__EXERCISE__
Return the lines exactly as they stand, from the first of the material through the line containing "SC.camera = cam".
○ ○ ○ ○ ○
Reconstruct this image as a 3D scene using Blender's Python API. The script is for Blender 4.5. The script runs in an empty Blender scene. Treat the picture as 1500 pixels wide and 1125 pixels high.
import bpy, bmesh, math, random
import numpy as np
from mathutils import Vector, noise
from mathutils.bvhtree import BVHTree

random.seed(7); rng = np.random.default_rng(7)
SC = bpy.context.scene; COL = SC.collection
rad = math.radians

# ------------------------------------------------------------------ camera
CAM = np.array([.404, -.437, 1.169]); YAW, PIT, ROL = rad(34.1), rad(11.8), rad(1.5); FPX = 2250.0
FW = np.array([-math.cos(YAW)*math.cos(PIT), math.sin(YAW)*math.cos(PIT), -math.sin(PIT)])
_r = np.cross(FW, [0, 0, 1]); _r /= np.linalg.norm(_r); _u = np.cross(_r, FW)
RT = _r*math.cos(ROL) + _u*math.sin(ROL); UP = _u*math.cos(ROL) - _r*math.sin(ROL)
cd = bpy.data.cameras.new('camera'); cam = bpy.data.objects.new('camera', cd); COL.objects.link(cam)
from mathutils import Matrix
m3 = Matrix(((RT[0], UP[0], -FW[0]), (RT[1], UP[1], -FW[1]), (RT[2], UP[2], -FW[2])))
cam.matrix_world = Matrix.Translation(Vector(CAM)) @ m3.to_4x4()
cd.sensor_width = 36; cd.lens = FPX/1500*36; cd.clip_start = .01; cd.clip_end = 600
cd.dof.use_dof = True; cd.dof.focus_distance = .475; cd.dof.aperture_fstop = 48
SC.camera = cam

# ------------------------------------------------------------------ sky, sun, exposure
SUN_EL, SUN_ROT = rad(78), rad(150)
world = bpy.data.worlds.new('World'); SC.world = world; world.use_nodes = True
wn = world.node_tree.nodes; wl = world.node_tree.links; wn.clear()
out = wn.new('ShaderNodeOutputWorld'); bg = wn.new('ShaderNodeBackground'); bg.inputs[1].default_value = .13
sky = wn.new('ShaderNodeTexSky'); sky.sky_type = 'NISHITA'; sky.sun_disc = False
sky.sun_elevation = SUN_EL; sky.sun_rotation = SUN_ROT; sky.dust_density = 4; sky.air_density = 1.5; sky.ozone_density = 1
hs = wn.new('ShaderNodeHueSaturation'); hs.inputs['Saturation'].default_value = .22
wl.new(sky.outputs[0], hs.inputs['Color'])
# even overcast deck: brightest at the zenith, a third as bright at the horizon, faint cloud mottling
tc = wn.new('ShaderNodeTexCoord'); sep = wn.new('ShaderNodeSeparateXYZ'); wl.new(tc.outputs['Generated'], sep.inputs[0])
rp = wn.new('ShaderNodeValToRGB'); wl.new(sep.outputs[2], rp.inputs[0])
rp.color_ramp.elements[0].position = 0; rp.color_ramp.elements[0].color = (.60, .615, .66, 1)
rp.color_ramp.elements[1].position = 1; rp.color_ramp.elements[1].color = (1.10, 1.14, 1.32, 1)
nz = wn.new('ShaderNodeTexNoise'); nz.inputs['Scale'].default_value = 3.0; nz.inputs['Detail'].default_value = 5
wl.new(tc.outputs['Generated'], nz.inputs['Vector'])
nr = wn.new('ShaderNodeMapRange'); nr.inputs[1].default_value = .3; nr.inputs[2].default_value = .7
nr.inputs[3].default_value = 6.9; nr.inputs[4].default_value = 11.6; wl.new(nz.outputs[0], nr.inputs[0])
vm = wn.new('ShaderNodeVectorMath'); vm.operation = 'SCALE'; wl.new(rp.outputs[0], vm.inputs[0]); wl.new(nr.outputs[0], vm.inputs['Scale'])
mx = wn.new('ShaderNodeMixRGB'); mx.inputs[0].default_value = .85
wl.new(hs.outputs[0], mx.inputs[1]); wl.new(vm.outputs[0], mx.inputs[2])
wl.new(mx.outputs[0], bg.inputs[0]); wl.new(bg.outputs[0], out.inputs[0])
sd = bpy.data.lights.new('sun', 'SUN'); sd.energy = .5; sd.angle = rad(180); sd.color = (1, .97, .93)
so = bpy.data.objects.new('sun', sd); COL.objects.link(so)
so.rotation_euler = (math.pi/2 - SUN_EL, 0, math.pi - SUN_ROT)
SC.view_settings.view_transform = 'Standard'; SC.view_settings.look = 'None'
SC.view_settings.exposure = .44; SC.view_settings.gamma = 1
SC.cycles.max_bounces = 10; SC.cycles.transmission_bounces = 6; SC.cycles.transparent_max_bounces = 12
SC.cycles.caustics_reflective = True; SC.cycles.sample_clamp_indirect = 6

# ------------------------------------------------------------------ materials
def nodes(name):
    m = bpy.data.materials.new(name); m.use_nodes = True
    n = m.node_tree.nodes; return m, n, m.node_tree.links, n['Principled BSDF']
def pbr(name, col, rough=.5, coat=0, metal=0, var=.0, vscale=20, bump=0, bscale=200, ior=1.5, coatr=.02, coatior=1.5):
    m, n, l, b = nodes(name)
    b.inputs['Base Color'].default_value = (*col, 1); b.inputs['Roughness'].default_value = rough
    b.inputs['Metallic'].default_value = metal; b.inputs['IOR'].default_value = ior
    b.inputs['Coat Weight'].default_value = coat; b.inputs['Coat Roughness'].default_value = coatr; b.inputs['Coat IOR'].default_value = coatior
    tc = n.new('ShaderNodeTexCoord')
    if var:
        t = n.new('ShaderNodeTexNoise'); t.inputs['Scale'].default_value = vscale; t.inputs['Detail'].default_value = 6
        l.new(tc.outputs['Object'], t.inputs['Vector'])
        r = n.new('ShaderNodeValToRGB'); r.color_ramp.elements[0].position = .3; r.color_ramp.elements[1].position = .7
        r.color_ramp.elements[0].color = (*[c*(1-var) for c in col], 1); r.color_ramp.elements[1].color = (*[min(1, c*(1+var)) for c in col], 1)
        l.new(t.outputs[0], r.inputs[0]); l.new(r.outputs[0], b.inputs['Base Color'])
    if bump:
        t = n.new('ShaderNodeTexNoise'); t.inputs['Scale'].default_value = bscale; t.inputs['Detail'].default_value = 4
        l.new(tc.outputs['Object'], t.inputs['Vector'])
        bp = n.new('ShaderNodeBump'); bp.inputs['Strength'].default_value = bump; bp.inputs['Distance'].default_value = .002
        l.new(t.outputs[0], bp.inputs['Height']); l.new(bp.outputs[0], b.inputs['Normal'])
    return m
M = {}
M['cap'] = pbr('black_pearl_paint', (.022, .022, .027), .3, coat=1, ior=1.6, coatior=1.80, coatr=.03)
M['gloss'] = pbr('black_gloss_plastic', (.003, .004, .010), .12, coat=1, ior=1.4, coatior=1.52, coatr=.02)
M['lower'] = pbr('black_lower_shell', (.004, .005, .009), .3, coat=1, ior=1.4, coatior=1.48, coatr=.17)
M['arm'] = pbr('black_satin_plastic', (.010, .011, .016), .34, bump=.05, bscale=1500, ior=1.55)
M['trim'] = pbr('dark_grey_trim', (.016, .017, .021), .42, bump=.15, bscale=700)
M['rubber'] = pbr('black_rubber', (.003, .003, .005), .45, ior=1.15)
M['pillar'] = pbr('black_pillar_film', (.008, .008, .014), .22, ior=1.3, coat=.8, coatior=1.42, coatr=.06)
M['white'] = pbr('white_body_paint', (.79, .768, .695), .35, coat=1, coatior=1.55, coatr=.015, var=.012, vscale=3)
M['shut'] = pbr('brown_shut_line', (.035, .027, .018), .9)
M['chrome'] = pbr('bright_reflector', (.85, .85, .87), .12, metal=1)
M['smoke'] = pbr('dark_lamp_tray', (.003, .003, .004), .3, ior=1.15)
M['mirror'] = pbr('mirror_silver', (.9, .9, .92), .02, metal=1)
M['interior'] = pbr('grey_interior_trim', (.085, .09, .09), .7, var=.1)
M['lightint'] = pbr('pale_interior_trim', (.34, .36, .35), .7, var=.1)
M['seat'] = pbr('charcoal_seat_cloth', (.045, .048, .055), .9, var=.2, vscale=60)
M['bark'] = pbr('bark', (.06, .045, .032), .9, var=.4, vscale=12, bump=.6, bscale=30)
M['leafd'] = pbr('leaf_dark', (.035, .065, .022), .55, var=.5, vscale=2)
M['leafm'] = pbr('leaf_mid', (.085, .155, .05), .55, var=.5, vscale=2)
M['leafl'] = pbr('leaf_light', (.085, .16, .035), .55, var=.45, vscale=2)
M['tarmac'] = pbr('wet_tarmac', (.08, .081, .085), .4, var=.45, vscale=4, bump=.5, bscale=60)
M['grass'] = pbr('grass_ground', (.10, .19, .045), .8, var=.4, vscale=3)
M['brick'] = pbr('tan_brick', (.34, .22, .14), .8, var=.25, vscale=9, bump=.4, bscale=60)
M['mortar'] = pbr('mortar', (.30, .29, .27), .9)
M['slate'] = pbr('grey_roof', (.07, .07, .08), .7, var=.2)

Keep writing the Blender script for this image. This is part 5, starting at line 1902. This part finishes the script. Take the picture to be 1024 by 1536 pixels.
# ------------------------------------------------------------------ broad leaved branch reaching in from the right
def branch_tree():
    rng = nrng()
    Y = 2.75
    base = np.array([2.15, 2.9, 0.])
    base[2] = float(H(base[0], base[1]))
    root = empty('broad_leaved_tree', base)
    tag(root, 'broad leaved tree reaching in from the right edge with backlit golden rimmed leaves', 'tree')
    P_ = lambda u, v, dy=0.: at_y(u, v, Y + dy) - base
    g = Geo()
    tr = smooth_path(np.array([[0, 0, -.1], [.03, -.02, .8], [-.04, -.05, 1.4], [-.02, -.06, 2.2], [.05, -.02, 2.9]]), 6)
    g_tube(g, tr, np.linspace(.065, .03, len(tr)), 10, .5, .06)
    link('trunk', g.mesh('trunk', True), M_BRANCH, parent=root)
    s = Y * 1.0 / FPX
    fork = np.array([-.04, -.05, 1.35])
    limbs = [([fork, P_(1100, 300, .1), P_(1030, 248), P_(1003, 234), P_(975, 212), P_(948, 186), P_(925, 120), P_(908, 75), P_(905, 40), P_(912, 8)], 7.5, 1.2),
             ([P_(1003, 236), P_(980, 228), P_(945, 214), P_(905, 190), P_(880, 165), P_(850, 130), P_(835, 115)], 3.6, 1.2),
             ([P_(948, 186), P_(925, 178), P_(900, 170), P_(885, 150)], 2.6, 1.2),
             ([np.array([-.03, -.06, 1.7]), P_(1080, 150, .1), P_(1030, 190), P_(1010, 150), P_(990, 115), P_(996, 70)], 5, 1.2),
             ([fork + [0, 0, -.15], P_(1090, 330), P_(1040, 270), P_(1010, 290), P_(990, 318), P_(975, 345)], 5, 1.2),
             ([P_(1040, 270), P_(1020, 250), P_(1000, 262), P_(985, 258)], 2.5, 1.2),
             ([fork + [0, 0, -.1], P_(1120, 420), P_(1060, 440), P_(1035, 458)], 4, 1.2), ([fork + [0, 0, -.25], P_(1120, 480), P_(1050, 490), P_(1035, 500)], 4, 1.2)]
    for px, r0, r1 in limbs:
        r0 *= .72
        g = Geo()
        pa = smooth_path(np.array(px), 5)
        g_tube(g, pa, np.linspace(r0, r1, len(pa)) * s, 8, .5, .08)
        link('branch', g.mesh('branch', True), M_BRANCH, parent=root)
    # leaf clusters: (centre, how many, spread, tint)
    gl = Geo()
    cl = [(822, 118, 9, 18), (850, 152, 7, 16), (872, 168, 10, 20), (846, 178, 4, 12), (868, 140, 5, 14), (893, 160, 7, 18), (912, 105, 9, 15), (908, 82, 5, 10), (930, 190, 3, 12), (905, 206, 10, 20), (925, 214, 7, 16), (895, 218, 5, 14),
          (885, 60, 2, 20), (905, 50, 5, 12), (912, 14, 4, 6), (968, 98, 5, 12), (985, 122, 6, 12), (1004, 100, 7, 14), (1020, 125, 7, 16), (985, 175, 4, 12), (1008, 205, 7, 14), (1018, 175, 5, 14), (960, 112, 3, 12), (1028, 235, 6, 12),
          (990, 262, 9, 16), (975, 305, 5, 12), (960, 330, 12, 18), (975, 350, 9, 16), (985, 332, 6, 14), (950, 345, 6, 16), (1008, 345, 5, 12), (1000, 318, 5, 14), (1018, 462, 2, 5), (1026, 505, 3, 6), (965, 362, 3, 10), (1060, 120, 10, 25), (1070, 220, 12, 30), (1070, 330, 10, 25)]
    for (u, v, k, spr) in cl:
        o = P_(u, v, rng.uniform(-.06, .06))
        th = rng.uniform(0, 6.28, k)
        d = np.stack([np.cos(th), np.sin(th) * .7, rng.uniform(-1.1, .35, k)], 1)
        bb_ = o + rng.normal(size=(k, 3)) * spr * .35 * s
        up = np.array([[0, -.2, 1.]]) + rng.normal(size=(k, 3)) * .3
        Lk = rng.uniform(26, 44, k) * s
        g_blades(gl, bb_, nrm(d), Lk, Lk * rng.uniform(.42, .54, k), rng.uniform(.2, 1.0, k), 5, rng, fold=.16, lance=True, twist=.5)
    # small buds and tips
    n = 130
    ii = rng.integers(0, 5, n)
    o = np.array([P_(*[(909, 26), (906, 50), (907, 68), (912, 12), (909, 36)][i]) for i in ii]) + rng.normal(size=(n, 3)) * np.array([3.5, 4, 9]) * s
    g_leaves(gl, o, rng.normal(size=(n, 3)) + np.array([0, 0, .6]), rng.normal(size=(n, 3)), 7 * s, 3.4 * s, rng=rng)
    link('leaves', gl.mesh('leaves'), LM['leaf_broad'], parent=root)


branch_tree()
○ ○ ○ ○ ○
__TASK RESPONSE__
Reconstruct this image as a 3D scene using Blender's Python API. The script is for Blender 4.5. The script runs in an empty Blender scene. Treat the picture as 1500 pixels wide and 1125 pixels high.
import bpy, bmesh, math, random
import numpy as np
from mathutils import Vector, noise
from mathutils.bvhtree import BVHTree

random.seed(7); rng = np.random.default_rng(7)
SC = bpy.context.scene; COL = SC.collection
rad = math.radians

# ------------------------------------------------------------------ camera
CAM = np.array([.404, -.437, 1.169]); YAW, PIT, ROL = rad(34.1), rad(11.8), rad(1.5); FPX = 2250.0
FW = np.array([-math.cos(YAW)*math.cos(PIT), math.sin(YAW)*math.cos(PIT), -math.sin(PIT)])
_r = np.cross(FW, [0, 0, 1]); _r /= np.linalg.norm(_r); _u = np.cross(_r, FW)
RT = _r*math.cos(ROL) + _u*math.sin(ROL); UP = _u*math.cos(ROL) - _r*math.sin(ROL)
cd = bpy.data.cameras.new('camera'); cam = bpy.data.objects.new('camera', cd); COL.objects.link(cam)
from mathutils import Matrix
m3 = Matrix(((RT[0], UP[0], -FW[0]), (RT[1], UP[1], -FW[1]), (RT[2], UP[2], -FW[2])))
cam.matrix_world = Matrix.Translation(Vector(CAM)) @ m3.to_4x4()
cd.sensor_width = 36; cd.lens = FPX/1500*36; cd.clip_start = .01; cd.clip_end = 600
cd.dof.use_dof = True; cd.dof.focus_distance = .475; cd.dof.aperture_fstop = 48
SC.camera = cam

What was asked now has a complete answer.